Central bank governor joins the Legion

Take note – story published 8 years ago

Latvia's long-serving central bank governor, Ilmārs Rimšēvičs became a member of the famous French Légion d’Honneur on Monday, the French embassy in Riga reported.

"With this distinction, France acknowledges the actions of Mr. Rimšēvičs in anchoring Latvia within the heart of the EU, and since 1 January 2014 in the eurozone," a statement by the embassy said. 

"France was impressed by the personal contribution of Mr.
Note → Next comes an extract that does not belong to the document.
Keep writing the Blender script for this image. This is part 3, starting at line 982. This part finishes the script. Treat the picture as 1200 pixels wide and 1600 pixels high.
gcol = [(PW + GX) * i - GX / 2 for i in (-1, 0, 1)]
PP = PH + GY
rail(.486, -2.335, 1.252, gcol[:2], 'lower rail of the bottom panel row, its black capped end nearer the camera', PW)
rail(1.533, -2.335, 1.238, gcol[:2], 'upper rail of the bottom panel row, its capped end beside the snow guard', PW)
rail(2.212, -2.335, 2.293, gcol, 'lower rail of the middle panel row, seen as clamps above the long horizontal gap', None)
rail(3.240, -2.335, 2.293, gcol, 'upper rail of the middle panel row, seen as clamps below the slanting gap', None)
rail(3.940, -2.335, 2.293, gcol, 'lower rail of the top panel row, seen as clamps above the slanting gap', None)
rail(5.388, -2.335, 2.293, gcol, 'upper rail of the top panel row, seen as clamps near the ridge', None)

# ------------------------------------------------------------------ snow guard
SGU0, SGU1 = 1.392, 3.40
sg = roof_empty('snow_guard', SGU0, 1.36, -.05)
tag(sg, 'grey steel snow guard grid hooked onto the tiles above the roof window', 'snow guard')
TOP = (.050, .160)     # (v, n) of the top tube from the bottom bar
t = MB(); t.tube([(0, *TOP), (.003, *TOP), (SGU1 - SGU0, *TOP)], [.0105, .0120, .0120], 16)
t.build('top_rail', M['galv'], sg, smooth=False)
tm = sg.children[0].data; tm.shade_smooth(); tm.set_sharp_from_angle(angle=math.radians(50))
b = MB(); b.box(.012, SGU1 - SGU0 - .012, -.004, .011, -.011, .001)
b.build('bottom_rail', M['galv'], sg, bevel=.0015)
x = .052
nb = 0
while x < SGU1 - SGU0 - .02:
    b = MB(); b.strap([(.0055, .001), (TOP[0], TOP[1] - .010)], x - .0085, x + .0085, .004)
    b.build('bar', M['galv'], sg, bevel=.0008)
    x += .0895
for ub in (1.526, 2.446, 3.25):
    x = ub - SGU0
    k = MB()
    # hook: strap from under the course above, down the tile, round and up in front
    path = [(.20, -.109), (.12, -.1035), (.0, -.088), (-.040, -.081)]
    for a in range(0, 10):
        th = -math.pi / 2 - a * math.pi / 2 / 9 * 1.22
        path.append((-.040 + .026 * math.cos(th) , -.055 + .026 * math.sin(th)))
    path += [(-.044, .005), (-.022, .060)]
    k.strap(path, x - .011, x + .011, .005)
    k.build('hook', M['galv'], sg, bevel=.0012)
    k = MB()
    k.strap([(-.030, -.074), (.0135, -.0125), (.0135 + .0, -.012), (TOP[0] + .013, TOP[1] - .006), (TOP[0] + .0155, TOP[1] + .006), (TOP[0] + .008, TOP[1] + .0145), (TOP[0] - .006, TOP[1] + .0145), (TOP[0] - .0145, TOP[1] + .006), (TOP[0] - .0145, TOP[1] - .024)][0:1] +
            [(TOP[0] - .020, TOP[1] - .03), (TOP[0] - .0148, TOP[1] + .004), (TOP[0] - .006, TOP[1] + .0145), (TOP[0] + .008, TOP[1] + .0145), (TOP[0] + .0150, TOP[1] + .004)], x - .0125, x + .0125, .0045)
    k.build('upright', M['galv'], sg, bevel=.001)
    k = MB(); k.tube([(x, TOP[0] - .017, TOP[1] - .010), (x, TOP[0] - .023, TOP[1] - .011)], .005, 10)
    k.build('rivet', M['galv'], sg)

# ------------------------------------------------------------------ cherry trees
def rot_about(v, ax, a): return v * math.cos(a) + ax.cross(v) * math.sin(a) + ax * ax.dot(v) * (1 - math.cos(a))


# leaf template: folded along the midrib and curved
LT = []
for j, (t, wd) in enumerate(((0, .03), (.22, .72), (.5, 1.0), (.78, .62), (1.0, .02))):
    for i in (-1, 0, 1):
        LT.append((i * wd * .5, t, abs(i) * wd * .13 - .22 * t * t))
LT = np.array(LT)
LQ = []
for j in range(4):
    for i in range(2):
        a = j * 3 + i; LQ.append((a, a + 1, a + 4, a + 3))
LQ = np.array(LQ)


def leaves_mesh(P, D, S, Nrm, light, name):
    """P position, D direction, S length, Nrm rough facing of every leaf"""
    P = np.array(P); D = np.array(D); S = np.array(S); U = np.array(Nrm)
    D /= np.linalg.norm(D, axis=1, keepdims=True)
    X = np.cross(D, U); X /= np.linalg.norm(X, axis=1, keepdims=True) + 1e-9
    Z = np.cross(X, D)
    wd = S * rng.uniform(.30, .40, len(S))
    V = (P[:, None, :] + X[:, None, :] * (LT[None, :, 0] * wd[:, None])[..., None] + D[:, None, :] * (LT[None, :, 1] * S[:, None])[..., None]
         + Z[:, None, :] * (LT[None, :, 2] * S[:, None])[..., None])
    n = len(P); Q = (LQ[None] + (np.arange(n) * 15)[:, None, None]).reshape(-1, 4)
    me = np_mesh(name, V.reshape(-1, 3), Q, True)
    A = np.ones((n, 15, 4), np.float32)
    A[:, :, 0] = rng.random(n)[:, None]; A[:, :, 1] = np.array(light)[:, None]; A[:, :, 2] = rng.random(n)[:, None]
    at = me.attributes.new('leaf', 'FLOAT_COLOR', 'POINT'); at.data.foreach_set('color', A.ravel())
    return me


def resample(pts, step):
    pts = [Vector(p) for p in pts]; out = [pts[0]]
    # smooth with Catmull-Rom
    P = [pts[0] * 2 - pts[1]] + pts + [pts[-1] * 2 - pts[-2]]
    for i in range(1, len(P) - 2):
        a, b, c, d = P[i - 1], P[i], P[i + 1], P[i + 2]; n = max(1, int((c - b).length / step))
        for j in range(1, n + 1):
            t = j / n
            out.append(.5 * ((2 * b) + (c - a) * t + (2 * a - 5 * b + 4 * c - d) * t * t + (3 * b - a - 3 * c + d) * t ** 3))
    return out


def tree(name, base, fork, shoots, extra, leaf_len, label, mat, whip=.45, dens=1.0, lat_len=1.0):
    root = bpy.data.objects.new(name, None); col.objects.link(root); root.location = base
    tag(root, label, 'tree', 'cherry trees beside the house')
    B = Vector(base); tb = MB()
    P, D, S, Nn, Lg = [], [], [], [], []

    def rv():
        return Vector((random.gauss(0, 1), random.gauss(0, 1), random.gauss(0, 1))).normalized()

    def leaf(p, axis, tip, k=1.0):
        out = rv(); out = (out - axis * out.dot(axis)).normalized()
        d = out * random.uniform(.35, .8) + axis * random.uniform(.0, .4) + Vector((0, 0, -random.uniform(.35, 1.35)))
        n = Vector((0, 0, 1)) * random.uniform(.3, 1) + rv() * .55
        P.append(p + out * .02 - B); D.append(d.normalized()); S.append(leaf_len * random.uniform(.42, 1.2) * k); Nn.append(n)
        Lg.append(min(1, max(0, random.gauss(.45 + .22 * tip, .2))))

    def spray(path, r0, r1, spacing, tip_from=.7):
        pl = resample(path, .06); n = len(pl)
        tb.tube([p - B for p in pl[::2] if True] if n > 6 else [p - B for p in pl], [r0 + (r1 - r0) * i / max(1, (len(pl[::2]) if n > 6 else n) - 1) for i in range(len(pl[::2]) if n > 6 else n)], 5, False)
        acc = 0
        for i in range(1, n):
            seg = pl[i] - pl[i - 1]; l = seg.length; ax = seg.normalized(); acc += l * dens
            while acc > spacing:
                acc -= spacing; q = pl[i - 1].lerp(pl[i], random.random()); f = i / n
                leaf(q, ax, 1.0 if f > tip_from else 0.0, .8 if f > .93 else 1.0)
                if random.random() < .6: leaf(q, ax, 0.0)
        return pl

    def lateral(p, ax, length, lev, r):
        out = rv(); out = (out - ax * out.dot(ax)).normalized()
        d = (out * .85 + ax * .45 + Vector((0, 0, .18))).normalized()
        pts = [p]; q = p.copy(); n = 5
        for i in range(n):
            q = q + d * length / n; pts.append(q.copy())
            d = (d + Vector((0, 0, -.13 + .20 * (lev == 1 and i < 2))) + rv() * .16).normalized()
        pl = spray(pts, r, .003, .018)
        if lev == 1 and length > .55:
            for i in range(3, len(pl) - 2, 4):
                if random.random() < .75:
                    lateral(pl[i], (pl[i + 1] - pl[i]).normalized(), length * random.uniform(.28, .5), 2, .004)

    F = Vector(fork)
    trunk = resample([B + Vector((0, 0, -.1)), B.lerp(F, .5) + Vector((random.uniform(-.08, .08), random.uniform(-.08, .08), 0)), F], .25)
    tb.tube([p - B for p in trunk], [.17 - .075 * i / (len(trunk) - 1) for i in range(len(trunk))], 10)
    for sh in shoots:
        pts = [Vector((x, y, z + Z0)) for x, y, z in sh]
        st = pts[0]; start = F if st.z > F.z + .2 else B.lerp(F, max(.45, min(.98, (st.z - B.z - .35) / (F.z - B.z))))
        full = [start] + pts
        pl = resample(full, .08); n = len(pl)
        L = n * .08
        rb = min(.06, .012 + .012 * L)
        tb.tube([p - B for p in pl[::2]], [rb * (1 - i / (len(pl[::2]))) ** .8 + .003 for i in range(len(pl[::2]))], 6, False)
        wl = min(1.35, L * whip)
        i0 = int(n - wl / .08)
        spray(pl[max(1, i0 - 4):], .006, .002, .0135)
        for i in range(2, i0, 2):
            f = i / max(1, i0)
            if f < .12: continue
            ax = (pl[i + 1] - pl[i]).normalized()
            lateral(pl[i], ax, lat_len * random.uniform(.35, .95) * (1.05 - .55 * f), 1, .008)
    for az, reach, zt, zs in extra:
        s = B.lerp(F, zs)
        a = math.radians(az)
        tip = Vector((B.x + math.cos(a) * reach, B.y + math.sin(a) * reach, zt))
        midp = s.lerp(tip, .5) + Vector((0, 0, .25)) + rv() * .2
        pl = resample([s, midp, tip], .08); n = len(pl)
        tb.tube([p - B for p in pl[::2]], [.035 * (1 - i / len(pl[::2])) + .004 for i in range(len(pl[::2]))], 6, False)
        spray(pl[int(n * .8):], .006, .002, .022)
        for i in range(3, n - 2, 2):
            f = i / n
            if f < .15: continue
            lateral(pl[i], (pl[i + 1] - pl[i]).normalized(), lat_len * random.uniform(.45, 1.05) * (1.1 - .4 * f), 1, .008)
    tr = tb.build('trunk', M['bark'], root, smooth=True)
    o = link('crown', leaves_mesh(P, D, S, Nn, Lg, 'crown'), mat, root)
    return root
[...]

Rimšēvičs to  the stabilization of Latvia during the economic and financial crisis," it added.

The Légion d’Honneur is the highest French honorary decoration. It was established May 19, 1802 by Napoleon Bonaparte to reward the most prominent military and civil merits, and has been awarded by many of the most brilliant thinkers, artists and statesmen of France and the world ever since.

It is divided into five different ranks or degrees, with Rimšēvičs holding the second-highest, that of Officier.

Rimšēvičs joins the likes of Martin Scorsese, Shimon Peres and Orson Welles as foreign recipients of the award.

Estonian President Toomas Hendrik Ilves is a Chevalier of the Legion, as is Russian President Vladimir Putin.

Being a member of the Légion d’Honneur is extremely prestigious - and should also ensure Rimšēvičs will never again have trouble securing a table in Paris' best restaurants.